■ **Scene script records**:
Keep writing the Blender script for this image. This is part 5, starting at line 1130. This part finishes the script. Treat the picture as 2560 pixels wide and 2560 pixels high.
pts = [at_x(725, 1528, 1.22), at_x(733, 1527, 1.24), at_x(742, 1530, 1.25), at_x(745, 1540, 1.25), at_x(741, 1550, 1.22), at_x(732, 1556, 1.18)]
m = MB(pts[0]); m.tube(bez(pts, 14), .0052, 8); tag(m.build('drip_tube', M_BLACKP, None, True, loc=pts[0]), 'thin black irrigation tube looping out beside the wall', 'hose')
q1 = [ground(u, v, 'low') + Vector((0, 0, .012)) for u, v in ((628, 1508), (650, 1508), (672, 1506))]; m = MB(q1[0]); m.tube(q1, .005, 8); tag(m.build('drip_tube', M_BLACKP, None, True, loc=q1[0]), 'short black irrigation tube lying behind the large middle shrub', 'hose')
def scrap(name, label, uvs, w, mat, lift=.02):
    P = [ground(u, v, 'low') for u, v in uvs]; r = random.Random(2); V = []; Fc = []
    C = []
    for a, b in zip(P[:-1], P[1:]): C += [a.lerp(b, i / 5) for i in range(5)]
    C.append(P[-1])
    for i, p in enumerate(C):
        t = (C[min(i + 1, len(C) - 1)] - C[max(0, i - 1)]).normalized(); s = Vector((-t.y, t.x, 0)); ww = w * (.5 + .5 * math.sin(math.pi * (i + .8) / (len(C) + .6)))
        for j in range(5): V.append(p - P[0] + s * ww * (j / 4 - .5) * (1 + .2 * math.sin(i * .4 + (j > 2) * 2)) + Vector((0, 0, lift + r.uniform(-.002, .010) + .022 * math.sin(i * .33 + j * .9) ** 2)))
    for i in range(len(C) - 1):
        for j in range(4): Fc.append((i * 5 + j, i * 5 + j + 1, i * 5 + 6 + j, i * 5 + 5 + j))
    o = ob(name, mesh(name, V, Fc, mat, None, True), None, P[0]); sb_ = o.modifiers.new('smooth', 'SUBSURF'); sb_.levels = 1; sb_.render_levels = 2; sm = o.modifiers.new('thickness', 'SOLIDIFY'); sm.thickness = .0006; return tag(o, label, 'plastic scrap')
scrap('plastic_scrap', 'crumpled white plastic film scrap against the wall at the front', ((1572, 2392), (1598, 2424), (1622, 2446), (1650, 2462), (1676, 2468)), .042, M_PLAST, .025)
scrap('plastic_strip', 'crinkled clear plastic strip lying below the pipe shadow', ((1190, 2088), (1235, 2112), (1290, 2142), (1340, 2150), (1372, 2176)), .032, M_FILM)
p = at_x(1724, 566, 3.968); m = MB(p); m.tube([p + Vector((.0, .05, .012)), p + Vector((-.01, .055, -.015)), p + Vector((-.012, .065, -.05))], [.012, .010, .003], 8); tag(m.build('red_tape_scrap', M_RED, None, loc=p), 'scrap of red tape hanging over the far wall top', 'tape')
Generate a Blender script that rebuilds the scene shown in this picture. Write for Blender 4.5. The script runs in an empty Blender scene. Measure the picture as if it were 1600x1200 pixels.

■ **YOUR TASK**: Print out every entry, keeping each one exact.

■ **SOLVED EXERCISE**:
Keep writing the Blender script for this image. This is part 5, starting at line 1130. This part finishes the script. Treat the picture as 2560 pixels wide and 2560 pixels high.
pts = [at_x(725, 1528, 1.22), at_x(733, 1527, 1.24), at_x(742, 1530, 1.25), at_x(745, 1540, 1.25), at_x(741, 1550, 1.22), at_x(732, 1556, 1.18)]
m = MB(pts[0]); m.tube(bez(pts, 14), .0052, 8); tag(m.build('drip_tube', M_BLACKP, None, True, loc=pts[0]), 'thin black irrigation tube looping out beside the wall', 'hose')
q1 = [ground(u, v, 'low') + Vector((0, 0, .012)) for u, v in ((628, 1508), (650, 1508), (672, 1506))]; m = MB(q1[0]); m.tube(q1, .005, 8); tag(m.build('drip_tube', M_BLACKP, None, True, loc=q1[0]), 'short black irrigation tube lying behind the large middle shrub', 'hose')
def scrap(name, label, uvs, w, mat, lift=.02):
    P = [ground(u, v, 'low') for u, v in uvs]; r = random.Random(2); V = []; Fc = []
    C = []
    for a, b in zip(P[:-1], P[1:]): C += [a.lerp(b, i / 5) for i in range(5)]
    C.append(P[-1])
    for i, p in enumerate(C):
        t = (C[min(i + 1, len(C) - 1)] - C[max(0, i - 1)]).normalized(); s = Vector((-t.y, t.x, 0)); ww = w * (.5 + .5 * math.sin(math.pi * (i + .8) / (len(C) + .6)))
        for j in range(5): V.append(p - P[0] + s * ww * (j / 4 - .5) * (1 + .2 * math.sin(i * .4 + (j > 2) * 2)) + Vector((0, 0, lift + r.uniform(-.002, .010) + .022 * math.sin(i * .33 + j * .9) ** 2)))
    for i in range(len(C) - 1):
        for j in range(4): Fc.append((i * 5 + j, i * 5 + j + 1, i * 5 + 6 + j, i * 5 + 5 + j))
    o = ob(name, mesh(name, V, Fc, mat, None, True), None, P[0]); sb_ = o.modifiers.new('smooth', 'SUBSURF'); sb_.levels = 1; sb_.render_levels = 2; sm = o.modifiers.new('thickness', 'SOLIDIFY'); sm.thickness = .0006; return tag(o, label, 'plastic scrap')
scrap('plastic_scrap', 'crumpled white plastic film scrap against the wall at the front', ((1572, 2392), (1598, 2424), (1622, 2446), (1650, 2462), (1676, 2468)), .042, M_PLAST, .025)
scrap('plastic_strip', 'crinkled clear plastic strip lying below the pipe shadow', ((1190, 2088), (1235, 2112), (1290, 2142), (1340, 2150), (1372, 2176)), .032, M_FILM)
p = at_x(1724, 566, 3.968); m = MB(p); m.tube([p + Vector((.0, .05, .012)), p + Vector((-.01, .055, -.015)), p + Vector((-.012, .065, -.05))], [.012, .010, .003], 8); tag(m.build('red_tape_scrap', M_RED, None, loc=p), 'scrap of red tape hanging over the far wall top', 'tape')
Generate a Blender script that rebuilds the scene shown in this picture. Write for Blender 4.5. The script runs in an empty Blender scene. Measure the picture as if it were 1600x1200 pixels.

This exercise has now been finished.